» Required task: Your task is to extract every line from the material below exactly.

====================

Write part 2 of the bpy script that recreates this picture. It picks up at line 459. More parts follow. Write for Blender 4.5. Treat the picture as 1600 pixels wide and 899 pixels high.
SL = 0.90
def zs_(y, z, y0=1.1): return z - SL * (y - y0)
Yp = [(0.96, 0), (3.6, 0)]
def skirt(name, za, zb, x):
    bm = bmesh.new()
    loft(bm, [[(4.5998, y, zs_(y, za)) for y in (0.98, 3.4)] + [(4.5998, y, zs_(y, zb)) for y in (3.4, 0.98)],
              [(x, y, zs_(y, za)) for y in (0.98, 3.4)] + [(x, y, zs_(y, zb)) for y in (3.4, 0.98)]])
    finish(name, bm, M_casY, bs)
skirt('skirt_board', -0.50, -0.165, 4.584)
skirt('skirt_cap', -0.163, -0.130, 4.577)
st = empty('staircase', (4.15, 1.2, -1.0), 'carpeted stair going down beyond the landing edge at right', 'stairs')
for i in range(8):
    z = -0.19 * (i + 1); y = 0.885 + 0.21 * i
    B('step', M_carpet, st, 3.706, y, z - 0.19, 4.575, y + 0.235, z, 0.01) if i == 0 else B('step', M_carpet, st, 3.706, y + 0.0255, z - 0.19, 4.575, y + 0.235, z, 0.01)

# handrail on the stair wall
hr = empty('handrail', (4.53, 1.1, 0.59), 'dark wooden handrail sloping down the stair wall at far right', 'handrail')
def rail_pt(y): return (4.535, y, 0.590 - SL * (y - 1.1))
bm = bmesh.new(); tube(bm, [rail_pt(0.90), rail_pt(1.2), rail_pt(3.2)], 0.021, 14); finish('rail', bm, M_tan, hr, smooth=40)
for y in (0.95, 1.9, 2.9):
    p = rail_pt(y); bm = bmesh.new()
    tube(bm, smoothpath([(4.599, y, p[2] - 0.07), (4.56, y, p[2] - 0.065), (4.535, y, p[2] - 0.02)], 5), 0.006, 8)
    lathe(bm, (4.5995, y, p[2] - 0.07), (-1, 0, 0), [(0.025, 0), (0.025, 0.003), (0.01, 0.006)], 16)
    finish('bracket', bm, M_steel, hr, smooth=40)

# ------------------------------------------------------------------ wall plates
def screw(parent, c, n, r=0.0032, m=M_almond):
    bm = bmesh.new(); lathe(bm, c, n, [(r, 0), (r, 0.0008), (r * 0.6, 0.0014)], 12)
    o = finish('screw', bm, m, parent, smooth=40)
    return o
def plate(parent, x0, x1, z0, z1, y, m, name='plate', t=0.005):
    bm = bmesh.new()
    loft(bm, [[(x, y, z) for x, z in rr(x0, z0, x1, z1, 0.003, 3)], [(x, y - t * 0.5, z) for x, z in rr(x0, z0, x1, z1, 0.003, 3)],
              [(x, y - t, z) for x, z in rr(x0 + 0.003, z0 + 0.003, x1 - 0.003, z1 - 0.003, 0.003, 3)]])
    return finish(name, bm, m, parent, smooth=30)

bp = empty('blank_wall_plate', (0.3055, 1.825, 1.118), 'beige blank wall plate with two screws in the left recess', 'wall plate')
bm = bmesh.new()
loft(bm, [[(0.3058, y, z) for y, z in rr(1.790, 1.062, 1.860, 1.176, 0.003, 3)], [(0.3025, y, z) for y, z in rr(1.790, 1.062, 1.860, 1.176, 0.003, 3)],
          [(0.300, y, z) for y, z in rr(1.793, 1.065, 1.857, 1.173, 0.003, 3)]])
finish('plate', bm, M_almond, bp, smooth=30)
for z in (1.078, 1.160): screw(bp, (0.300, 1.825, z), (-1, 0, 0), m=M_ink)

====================

» Complete response:
Write part 2 of the bpy script that recreates this picture. It picks up at line 459. More parts follow. Write for Blender 4.5. Treat the picture as 1600 pixels wide and 899 pixels high.
SL = 0.90
def zs_(y, z, y0=1.1): return z - SL * (y - y0)
Yp = [(0.96, 0), (3.6, 0)]
def skirt(name, za, zb, x):
    bm = bmesh.new()
    loft(bm, [[(4.5998, y, zs_(y, za)) for y in (0.98, 3.4)] + [(4.5998, y, zs_(y, zb)) for y in (3.4, 0.98)],
              [(x, y, zs_(y, za)) for y in (0.98, 3.4)] + [(x, y, zs_(y, zb)) for y in (3.4, 0.98)]])
    finish(name, bm, M_casY, bs)
skirt('skirt_board', -0.50, -0.165, 4.584)
skirt('skirt_cap', -0.163, -0.130, 4.577)
st = empty('staircase', (4.15, 1.2, -1.0), 'carpeted stair going down beyond the landing edge at right', 'stairs')
for i in range(8):
    z = -0.19 * (i + 1); y = 0.885 + 0.21 * i
    B('step', M_carpet, st, 3.706, y, z - 0.19, 4.575, y + 0.235, z, 0.01) if i == 0 else B('step', M_carpet, st, 3.706, y + 0.0255, z - 0.19, 4.575, y + 0.235, z, 0.01)

# handrail on the stair wall
hr = empty('handrail', (4.53, 1.1, 0.59), 'dark wooden handrail sloping down the stair wall at far right', 'handrail')
def rail_pt(y): return (4.535, y, 0.590 - SL * (y - 1.1))
bm = bmesh.new(); tube(bm, [rail_pt(0.90), rail_pt(1.2), rail_pt(3.2)], 0.021, 14); finish('rail', bm, M_tan, hr, smooth=40)
for y in (0.95, 1.9, 2.9):
    p = rail_pt(y); bm = bmesh.new()
    tube(bm, smoothpath([(4.599, y, p[2] - 0.07), (4.56, y, p[2] - 0.065), (4.535, y, p[2] - 0.02)], 5), 0.006, 8)
    lathe(bm, (4.5995, y, p[2] - 0.07), (-1, 0, 0), [(0.025, 0), (0.025, 0.003), (0.01, 0.006)], 16)
    finish('bracket', bm, M_steel, hr, smooth=40)

# ------------------------------------------------------------------ wall plates
def screw(parent, c, n, r=0.0032, m=M_almond):
    bm = bmesh.new(); lathe(bm, c, n, [(r, 0), (r, 0.0008), (r * 0.6, 0.0014)], 12)
    o = finish('screw', bm, m, parent, smooth=40)
    return o
def plate(parent, x0, x1, z0, z1, y, m, name='plate', t=0.005):
    bm = bmesh.new()
    loft(bm, [[(x, y, z) for x, z in rr(x0, z0, x1, z1, 0.003, 3)], [(x, y - t * 0.5, z) for x, z in rr(x0, z0, x1, z1, 0.003, 3)],
              [(x, y - t, z) for x, z in rr(x0 + 0.003, z0 + 0.003, x1 - 0.003, z1 - 0.003, 0.003, 3)]])
    return finish(name, bm, m, parent, smooth=30)

bp = empty('blank_wall_plate', (0.3055, 1.825, 1.118), 'beige blank wall plate with two screws in the left recess', 'wall plate')
bm = bmesh.new()
loft(bm, [[(0.3058, y, z) for y, z in rr(1.790, 1.062, 1.860, 1.176, 0.003, 3)], [(0.3025, y, z) for y, z in rr(1.790, 1.062, 1.860, 1.176, 0.003, 3)],
          [(0.300, y, z) for y, z in rr(1.793, 1.065, 1.857, 1.173, 0.003, 3)]])
finish('plate', bm, M_almond, bp, smooth=30)
for z in (1.078, 1.160): screw(bp, (0.300, 1.825, z), (-1, 0, 0), m=M_ink)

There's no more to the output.